In the entries below, find the lines that contain the word "from" and copy them.
* begin *
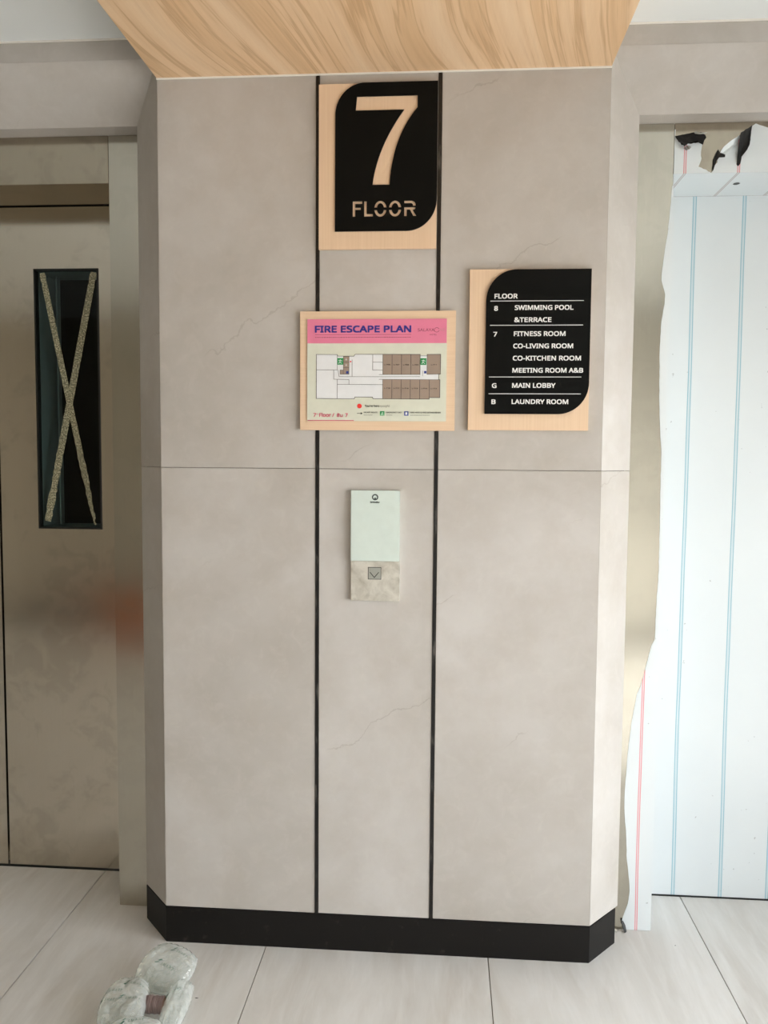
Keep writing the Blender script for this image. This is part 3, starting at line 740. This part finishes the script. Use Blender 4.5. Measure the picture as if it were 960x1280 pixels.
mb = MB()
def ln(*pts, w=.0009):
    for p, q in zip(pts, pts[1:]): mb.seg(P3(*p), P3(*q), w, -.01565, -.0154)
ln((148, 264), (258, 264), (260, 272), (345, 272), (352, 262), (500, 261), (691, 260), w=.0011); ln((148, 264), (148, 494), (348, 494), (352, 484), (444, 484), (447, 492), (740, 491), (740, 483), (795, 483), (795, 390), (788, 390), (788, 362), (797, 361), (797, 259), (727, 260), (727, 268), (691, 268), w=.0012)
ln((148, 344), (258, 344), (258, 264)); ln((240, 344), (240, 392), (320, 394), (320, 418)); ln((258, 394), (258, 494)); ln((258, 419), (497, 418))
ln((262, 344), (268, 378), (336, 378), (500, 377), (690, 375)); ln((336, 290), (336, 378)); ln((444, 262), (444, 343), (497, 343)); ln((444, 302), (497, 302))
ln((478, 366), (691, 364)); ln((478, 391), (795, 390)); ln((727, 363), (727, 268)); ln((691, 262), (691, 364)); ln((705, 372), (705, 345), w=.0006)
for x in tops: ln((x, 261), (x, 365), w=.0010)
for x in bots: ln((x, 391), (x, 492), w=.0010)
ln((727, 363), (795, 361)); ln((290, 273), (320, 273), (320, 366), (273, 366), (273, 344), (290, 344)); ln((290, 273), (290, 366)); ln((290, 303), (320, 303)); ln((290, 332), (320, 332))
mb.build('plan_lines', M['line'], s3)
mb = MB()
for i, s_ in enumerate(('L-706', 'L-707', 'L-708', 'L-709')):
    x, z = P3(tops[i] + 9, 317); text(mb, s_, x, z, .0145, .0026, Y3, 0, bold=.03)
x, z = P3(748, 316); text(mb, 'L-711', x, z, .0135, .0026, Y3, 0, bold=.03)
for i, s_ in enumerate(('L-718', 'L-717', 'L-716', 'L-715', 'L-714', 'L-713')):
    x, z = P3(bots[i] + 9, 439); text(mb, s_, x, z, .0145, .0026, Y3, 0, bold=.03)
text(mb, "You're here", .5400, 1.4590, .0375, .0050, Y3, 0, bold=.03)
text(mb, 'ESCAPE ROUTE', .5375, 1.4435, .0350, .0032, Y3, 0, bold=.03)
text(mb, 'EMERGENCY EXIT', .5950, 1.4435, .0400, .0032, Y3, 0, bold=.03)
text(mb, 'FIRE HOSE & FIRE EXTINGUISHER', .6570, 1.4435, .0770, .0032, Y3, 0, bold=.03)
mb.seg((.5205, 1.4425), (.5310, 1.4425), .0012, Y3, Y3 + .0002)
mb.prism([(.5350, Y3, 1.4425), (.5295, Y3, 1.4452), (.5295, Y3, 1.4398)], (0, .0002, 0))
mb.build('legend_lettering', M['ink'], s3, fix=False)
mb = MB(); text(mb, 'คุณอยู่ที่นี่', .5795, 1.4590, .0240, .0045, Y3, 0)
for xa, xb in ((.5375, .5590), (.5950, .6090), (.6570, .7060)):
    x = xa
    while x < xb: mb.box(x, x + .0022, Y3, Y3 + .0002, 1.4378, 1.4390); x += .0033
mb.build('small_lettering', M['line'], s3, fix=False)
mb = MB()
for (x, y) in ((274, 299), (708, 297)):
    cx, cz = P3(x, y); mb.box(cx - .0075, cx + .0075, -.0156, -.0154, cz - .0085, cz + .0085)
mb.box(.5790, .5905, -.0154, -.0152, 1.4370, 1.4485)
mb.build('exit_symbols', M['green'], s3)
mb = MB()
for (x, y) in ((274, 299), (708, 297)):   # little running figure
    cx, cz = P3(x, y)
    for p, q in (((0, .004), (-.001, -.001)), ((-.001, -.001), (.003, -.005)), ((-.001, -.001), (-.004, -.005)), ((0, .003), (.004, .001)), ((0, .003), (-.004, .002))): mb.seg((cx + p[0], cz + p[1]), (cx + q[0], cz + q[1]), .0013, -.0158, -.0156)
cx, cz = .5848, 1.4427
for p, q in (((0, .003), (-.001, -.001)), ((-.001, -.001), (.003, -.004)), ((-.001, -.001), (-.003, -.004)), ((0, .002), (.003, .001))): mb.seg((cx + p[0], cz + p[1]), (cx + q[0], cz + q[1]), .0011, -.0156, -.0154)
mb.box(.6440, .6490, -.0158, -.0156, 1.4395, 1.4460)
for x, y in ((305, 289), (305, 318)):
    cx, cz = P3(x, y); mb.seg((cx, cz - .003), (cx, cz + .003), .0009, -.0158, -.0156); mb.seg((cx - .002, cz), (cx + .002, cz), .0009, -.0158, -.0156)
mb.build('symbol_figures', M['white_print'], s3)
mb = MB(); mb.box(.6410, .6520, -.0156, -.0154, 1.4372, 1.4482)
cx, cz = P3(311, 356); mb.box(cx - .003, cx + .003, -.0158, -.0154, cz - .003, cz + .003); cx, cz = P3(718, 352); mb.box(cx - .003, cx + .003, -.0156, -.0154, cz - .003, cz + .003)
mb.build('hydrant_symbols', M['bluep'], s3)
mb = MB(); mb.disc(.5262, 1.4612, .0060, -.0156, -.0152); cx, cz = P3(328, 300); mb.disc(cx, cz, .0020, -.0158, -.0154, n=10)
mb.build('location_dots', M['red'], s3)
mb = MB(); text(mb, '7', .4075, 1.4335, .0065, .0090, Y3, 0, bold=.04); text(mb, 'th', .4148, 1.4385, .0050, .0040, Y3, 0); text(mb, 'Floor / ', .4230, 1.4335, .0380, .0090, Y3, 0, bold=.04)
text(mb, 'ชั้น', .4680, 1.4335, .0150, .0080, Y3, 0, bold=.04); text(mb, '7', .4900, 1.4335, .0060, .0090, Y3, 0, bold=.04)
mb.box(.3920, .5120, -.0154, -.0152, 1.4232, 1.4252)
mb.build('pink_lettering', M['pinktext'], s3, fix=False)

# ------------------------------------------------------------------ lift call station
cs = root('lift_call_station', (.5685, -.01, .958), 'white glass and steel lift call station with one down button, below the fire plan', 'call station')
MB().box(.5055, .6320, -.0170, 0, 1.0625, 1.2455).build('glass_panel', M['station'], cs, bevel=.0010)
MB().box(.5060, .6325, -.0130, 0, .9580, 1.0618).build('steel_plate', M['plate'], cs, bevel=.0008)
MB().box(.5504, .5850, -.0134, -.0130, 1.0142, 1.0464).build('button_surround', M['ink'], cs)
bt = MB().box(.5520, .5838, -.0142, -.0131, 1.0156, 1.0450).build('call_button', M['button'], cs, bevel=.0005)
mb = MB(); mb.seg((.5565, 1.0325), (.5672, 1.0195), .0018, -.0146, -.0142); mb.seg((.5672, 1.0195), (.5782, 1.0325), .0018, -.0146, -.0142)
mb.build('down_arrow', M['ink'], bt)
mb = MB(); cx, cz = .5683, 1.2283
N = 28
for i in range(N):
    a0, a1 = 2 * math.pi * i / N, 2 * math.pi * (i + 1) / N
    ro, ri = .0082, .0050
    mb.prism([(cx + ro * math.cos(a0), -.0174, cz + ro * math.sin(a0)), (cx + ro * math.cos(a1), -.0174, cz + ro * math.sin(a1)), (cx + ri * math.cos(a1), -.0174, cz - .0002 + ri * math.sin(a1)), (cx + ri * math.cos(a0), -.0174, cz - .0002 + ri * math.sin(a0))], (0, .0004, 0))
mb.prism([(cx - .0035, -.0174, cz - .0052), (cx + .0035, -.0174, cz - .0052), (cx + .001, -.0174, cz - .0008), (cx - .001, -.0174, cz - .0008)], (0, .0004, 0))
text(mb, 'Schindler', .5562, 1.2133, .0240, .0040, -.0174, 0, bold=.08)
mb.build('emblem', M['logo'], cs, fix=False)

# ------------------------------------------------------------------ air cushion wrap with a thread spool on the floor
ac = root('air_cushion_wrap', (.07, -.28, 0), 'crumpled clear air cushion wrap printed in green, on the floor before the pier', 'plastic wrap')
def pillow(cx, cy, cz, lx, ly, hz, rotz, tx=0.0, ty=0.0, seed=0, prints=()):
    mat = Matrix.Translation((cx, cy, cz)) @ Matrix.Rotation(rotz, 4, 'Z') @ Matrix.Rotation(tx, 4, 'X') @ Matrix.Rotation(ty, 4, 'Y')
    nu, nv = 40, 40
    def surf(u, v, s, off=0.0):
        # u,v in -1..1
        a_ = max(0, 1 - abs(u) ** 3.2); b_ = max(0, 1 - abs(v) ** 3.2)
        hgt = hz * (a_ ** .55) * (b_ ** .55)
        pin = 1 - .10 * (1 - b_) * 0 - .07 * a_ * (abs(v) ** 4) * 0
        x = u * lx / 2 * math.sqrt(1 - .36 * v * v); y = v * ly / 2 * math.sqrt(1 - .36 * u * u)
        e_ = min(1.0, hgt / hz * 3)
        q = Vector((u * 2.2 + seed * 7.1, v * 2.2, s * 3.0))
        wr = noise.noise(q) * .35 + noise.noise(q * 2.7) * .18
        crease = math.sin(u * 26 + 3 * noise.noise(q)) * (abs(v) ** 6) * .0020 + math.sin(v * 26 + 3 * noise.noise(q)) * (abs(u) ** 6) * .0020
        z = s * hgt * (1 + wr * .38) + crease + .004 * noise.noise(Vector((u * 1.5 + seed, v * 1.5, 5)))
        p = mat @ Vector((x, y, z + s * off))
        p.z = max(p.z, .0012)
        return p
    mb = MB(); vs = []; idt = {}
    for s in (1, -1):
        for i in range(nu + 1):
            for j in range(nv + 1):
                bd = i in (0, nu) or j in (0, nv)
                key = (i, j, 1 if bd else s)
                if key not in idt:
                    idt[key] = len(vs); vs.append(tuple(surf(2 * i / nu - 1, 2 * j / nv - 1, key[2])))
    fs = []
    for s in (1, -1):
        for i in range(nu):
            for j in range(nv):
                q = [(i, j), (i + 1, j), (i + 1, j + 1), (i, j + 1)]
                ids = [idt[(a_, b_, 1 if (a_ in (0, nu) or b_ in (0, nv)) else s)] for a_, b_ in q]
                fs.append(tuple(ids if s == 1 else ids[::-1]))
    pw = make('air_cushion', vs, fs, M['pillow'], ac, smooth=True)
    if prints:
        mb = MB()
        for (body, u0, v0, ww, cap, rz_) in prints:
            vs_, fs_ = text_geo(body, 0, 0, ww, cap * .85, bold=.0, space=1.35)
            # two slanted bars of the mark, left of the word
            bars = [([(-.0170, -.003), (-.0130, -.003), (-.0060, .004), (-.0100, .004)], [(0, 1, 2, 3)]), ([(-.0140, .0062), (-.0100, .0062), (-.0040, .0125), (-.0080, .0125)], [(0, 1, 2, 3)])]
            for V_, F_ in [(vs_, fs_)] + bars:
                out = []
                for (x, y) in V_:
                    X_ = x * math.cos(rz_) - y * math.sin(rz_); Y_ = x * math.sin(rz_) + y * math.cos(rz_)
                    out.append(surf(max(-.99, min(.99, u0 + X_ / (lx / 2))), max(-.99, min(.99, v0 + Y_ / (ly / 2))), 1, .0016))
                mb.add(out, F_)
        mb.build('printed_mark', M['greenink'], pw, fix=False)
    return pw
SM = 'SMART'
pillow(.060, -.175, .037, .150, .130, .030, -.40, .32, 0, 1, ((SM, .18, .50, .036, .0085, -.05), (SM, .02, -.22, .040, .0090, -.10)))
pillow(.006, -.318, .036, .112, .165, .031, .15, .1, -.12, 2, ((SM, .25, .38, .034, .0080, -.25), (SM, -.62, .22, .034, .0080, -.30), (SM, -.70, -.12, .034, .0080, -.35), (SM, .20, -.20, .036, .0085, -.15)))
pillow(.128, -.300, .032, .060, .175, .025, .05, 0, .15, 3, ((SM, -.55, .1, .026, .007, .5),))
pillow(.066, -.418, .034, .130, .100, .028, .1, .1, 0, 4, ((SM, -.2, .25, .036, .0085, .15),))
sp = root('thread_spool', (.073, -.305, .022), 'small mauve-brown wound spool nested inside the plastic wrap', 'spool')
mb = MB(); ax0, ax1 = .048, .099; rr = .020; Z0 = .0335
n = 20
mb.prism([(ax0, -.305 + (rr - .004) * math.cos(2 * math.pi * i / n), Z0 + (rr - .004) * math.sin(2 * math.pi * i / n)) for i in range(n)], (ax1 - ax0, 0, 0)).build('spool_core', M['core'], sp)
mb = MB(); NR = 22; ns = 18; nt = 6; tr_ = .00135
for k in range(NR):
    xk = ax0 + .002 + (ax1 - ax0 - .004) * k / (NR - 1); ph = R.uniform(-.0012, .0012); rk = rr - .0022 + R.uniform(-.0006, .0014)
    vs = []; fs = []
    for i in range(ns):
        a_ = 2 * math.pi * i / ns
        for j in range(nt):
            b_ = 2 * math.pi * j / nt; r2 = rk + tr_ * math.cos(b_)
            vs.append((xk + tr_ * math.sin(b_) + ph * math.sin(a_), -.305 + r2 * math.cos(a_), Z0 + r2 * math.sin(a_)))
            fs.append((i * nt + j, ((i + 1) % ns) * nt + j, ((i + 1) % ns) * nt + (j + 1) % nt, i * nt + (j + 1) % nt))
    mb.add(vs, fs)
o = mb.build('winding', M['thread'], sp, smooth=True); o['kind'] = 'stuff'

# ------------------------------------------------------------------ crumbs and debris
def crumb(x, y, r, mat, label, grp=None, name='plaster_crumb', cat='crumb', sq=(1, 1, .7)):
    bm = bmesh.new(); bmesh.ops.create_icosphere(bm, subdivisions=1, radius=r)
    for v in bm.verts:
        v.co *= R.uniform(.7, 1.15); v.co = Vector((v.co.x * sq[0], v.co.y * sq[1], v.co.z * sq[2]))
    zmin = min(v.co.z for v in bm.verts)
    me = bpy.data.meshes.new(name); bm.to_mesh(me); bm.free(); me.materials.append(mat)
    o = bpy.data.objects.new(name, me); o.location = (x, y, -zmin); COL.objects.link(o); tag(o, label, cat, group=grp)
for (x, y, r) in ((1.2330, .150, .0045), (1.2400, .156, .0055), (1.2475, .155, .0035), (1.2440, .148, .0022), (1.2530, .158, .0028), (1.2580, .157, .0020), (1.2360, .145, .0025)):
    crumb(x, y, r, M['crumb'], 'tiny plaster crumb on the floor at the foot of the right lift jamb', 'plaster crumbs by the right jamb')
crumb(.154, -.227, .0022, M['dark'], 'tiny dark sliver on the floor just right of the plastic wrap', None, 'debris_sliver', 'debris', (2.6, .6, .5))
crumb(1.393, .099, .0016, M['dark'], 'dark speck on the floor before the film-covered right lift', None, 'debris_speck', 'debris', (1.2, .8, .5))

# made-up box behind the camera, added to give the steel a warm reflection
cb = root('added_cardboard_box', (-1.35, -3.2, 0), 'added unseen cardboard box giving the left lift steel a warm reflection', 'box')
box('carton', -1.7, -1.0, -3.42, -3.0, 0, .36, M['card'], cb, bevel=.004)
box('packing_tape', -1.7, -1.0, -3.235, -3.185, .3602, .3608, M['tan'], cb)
* end *
* begin *
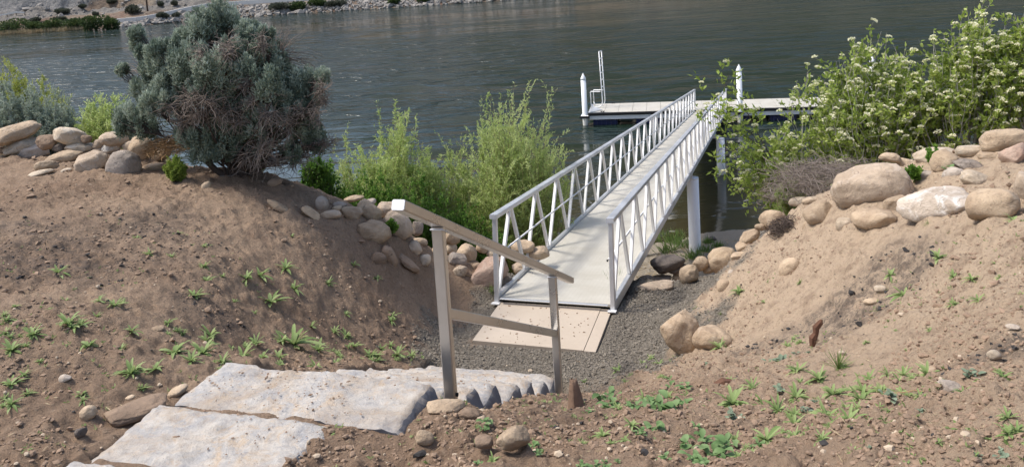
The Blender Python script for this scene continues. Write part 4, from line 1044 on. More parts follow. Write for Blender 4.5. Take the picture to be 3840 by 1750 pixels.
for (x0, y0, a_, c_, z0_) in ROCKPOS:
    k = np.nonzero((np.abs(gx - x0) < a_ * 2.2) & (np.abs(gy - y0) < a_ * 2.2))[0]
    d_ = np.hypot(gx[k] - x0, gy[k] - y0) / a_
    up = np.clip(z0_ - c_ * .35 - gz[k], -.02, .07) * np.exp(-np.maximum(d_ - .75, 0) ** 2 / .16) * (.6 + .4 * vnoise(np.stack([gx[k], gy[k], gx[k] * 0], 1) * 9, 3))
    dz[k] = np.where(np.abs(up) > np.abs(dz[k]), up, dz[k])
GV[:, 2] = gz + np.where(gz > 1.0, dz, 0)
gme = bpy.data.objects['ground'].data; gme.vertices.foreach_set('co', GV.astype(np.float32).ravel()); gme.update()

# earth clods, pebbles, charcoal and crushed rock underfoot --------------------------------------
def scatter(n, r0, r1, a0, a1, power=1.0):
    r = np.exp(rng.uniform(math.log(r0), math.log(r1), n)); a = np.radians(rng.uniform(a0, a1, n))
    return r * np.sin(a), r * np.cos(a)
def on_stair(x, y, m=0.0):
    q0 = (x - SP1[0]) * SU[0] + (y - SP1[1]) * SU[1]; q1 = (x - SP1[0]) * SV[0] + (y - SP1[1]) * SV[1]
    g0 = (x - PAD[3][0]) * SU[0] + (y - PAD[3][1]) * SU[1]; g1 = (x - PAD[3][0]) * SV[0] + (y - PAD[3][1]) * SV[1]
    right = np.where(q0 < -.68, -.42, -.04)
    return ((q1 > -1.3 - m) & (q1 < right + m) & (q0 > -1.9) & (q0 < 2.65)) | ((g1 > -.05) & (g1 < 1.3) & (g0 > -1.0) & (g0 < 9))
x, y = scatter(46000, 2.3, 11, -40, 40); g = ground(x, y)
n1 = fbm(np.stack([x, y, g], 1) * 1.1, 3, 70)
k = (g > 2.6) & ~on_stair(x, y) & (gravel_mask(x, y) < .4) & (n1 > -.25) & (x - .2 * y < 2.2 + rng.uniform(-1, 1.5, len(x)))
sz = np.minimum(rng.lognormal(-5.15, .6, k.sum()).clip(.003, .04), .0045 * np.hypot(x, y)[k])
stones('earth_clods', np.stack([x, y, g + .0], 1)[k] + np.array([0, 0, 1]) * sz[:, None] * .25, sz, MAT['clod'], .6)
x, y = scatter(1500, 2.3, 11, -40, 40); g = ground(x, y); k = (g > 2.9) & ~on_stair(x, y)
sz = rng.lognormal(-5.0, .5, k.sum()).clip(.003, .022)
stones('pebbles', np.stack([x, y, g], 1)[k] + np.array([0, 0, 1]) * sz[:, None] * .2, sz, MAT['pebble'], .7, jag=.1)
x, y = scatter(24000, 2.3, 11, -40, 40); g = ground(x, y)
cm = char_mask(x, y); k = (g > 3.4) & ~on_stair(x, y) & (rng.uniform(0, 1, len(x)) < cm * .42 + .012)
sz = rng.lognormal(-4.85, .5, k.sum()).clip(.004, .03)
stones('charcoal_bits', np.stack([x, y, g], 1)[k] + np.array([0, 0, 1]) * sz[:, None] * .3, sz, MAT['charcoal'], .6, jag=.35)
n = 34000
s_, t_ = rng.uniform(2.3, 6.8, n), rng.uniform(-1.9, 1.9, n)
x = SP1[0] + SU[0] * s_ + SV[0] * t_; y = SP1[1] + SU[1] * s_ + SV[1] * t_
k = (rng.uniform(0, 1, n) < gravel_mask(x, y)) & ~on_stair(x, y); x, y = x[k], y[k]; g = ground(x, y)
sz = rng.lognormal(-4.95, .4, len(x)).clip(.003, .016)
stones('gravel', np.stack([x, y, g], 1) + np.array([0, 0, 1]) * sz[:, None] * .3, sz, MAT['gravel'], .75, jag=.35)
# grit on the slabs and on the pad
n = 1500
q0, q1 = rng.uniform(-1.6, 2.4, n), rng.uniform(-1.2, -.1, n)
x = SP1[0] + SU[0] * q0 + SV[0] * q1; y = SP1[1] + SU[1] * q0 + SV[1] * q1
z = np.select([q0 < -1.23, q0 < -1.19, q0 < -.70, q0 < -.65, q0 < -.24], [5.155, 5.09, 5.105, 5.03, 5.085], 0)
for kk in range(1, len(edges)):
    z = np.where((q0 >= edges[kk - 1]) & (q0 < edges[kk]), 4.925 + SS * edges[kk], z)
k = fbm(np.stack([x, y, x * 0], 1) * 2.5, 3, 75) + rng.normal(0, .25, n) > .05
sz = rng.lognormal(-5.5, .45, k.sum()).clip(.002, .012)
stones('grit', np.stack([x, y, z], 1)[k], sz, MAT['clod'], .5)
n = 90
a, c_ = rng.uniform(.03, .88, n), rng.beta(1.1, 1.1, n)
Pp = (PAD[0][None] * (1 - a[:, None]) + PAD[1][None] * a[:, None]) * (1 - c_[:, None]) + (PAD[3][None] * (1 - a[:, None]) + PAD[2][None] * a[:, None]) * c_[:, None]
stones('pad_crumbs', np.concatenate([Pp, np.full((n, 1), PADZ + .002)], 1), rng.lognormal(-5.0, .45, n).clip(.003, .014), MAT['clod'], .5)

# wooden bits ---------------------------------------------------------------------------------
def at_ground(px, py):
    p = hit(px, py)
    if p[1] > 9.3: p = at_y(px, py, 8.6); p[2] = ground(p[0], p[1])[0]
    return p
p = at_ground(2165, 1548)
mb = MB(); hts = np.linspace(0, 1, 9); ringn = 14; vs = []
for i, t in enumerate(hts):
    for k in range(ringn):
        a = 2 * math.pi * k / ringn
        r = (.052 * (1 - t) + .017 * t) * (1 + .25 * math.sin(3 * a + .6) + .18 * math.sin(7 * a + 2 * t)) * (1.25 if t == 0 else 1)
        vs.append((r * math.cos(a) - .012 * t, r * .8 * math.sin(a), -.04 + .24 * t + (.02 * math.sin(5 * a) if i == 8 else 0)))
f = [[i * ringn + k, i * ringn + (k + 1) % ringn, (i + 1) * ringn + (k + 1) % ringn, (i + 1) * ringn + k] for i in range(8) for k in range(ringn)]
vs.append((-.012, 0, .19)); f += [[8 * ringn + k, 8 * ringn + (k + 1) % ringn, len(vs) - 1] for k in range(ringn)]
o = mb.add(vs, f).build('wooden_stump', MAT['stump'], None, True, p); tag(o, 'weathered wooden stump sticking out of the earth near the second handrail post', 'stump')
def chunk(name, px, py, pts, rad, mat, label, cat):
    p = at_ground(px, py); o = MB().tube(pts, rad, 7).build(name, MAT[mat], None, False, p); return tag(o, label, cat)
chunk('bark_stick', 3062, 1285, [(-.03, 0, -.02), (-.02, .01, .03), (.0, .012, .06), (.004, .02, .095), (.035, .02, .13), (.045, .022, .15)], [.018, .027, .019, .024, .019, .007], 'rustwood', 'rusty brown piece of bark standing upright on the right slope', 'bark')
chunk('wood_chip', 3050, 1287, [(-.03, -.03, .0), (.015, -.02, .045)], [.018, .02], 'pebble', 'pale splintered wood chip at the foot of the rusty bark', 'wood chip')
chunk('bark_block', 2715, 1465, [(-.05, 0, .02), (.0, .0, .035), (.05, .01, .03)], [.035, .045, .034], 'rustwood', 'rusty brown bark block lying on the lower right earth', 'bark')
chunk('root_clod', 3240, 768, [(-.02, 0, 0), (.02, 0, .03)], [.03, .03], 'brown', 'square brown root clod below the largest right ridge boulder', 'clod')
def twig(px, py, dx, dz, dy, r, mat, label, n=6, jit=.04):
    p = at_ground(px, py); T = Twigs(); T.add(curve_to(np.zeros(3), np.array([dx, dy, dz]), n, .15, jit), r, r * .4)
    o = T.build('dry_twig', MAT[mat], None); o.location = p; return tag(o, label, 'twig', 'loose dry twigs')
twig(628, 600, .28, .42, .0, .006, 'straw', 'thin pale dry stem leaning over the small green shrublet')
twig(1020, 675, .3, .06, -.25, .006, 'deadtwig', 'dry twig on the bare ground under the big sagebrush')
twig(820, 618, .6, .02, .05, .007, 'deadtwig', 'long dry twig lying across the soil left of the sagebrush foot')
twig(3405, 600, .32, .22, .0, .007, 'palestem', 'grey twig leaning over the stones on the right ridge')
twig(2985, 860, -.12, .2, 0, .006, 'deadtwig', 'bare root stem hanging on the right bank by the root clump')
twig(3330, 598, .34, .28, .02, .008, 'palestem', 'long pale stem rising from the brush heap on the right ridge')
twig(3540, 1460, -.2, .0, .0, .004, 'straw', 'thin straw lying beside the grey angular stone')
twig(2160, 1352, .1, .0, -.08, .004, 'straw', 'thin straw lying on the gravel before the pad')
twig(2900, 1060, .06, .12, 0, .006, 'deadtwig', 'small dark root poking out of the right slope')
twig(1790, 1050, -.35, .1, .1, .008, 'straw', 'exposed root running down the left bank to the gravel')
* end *
#### CORRECT OUTPUT:
The Blender Python script for this scene continues. Write part 4, from line 1044 on. More parts follow. Write for Blender 4.5. Take the picture to be 3840 by 1750 pixels.
twig(3330, 598, .34, .28, .02, .008, 'palestem', 'long pale stem rising from the brush heap on the right ridge')